**What this task involves:** Up to and including the line that contains "m.build('pale_mark', M['palelabel'], t, smooth=0)", write out each line of the material from its first line, exactly.

**Data shown:**
╭──

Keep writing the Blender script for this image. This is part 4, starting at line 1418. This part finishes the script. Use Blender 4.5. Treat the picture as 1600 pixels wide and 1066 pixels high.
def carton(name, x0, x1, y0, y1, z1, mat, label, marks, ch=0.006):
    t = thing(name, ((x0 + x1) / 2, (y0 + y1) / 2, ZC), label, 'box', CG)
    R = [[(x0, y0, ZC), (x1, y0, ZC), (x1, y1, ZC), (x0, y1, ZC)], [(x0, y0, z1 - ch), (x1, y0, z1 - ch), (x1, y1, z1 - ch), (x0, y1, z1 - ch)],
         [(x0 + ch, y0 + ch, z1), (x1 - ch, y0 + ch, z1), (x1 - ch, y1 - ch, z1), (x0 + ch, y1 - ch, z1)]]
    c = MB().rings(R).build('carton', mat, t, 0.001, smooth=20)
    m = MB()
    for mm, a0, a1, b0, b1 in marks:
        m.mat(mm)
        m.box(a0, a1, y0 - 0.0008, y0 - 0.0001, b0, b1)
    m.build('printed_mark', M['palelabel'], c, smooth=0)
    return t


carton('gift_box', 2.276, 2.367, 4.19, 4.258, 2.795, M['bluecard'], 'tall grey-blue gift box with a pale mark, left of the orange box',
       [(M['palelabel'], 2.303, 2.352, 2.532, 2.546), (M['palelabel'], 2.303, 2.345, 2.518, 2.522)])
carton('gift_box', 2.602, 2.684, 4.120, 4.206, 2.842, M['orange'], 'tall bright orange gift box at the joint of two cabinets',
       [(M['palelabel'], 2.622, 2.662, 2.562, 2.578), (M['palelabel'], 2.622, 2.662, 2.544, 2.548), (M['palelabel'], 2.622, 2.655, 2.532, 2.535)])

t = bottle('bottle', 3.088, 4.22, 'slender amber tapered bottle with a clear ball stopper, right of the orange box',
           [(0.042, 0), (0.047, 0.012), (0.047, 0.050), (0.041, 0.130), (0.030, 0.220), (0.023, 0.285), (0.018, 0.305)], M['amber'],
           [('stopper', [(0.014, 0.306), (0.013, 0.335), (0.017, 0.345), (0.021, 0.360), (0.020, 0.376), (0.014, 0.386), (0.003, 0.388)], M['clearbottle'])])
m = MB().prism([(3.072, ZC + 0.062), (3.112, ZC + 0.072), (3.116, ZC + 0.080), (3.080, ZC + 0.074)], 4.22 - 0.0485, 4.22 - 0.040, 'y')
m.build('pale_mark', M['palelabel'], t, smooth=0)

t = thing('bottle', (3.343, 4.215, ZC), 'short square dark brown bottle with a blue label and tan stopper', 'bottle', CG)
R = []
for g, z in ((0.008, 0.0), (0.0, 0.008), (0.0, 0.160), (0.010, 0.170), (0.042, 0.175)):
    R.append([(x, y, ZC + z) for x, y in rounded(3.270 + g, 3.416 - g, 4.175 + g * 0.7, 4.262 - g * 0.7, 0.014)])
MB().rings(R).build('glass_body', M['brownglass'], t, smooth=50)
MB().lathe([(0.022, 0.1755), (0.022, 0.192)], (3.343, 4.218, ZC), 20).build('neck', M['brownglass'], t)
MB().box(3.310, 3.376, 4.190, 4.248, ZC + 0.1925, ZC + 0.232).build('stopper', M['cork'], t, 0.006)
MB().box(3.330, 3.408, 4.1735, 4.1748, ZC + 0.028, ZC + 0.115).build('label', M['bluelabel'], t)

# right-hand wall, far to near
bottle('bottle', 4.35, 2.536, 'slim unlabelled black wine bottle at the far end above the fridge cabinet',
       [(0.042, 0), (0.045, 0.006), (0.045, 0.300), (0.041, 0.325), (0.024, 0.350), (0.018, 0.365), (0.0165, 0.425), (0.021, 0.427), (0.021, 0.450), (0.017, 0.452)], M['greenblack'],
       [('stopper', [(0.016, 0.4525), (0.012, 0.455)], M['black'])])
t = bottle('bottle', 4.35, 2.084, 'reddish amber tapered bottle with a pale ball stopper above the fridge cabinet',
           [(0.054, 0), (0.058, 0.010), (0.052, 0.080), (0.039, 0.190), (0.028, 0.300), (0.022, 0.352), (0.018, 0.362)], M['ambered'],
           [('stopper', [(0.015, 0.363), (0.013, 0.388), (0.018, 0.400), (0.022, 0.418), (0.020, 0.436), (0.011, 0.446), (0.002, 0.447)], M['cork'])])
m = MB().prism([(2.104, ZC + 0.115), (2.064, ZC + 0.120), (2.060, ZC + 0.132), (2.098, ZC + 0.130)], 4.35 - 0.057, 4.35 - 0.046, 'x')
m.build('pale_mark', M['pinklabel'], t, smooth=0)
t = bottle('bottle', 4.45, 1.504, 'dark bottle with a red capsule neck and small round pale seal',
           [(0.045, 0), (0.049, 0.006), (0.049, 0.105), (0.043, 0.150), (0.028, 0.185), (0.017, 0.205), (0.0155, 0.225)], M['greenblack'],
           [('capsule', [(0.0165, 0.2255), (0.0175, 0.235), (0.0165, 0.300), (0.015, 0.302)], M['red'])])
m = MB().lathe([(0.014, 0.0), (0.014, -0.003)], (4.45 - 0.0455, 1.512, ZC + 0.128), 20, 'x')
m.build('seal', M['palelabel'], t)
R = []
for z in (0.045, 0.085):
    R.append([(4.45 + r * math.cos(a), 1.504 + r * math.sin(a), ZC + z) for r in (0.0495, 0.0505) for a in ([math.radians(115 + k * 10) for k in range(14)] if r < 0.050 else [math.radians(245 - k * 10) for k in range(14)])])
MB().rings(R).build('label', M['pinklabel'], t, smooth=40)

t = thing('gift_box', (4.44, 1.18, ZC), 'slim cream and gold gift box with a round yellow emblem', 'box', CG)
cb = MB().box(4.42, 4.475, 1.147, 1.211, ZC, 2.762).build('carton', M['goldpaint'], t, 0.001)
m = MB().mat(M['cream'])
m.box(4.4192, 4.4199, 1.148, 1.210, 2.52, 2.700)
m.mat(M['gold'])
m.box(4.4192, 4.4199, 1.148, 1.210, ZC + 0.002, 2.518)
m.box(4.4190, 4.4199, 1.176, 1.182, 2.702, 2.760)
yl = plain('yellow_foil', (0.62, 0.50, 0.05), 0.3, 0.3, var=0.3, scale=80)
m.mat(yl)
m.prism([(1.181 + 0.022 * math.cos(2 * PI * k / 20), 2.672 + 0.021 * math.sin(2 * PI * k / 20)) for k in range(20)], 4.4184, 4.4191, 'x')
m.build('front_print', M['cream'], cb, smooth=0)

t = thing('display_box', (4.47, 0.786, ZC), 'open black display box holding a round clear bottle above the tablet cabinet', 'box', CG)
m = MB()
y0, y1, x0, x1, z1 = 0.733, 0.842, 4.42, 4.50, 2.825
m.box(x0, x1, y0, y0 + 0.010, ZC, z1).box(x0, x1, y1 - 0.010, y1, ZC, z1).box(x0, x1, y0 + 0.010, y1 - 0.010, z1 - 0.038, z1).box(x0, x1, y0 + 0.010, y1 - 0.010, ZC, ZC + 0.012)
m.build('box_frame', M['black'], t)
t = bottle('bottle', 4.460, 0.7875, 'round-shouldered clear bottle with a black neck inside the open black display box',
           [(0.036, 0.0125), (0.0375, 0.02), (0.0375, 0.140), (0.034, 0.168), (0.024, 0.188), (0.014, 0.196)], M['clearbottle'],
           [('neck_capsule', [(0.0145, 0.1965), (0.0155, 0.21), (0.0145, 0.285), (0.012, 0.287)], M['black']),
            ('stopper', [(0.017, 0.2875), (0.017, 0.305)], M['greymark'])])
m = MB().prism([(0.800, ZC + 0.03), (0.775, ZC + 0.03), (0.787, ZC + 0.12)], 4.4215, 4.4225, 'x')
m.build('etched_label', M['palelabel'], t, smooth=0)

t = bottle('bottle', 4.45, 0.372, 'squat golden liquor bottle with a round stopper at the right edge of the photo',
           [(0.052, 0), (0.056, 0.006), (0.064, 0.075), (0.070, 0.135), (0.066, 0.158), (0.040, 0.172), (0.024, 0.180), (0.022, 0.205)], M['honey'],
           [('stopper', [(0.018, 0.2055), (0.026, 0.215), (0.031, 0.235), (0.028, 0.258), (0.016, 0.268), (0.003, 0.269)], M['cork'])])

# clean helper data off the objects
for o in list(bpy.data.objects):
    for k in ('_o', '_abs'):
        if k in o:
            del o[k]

╰──

**Task response:**
Keep writing the Blender script for this image. This is part 4, starting at line 1418. This part finishes the script. Use Blender 4.5. Treat the picture as 1600 pixels wide and 1066 pixels high.
def carton(name, x0, x1, y0, y1, z1, mat, label, marks, ch=0.006):
    t = thing(name, ((x0 + x1) / 2, (y0 + y1) / 2, ZC), label, 'box', CG)
    R = [[(x0, y0, ZC), (x1, y0, ZC), (x1, y1, ZC), (x0, y1, ZC)], [(x0, y0, z1 - ch), (x1, y0, z1 - ch), (x1, y1, z1 - ch), (x0, y1, z1 - ch)],
         [(x0 + ch, y0 + ch, z1), (x1 - ch, y0 + ch, z1), (x1 - ch, y1 - ch, z1), (x0 + ch, y1 - ch, z1)]]
    c = MB().rings(R).build('carton', mat, t, 0.001, smooth=20)
    m = MB()
    for mm, a0, a1, b0, b1 in marks:
        m.mat(mm)
        m.box(a0, a1, y0 - 0.0008, y0 - 0.0001, b0, b1)
    m.build('printed_mark', M['palelabel'], c, smooth=0)
    return t


carton('gift_box', 2.276, 2.367, 4.19, 4.258, 2.795, M['bluecard'], 'tall grey-blue gift box with a pale mark, left of the orange box',
       [(M['palelabel'], 2.303, 2.352, 2.532, 2.546), (M['palelabel'], 2.303, 2.345, 2.518, 2.522)])
carton('gift_box', 2.602, 2.684, 4.120, 4.206, 2.842, M['orange'], 'tall bright orange gift box at the joint of two cabinets',
       [(M['palelabel'], 2.622, 2.662, 2.562, 2.578), (M['palelabel'], 2.622, 2.662, 2.544, 2.548), (M['palelabel'], 2.622, 2.655, 2.532, 2.535)])

t = bottle('bottle', 3.088, 4.22, 'slender amber tapered bottle with a clear ball stopper, right of the orange box',
           [(0.042, 0), (0.047, 0.012), (0.047, 0.050), (0.041, 0.130), (0.030, 0.220), (0.023, 0.285), (0.018, 0.305)], M['amber'],
           [('stopper', [(0.014, 0.306), (0.013, 0.335), (0.017, 0.345), (0.021, 0.360), (0.020, 0.376), (0.014, 0.386), (0.003, 0.388)], M['clearbottle'])])
m = MB().prism([(3.072, ZC + 0.062), (3.112, ZC + 0.072), (3.116, ZC + 0.080), (3.080, ZC + 0.074)], 4.22 - 0.0485, 4.22 - 0.040, 'y')
m.build('pale_mark', M['palelabel'], t, smooth=0)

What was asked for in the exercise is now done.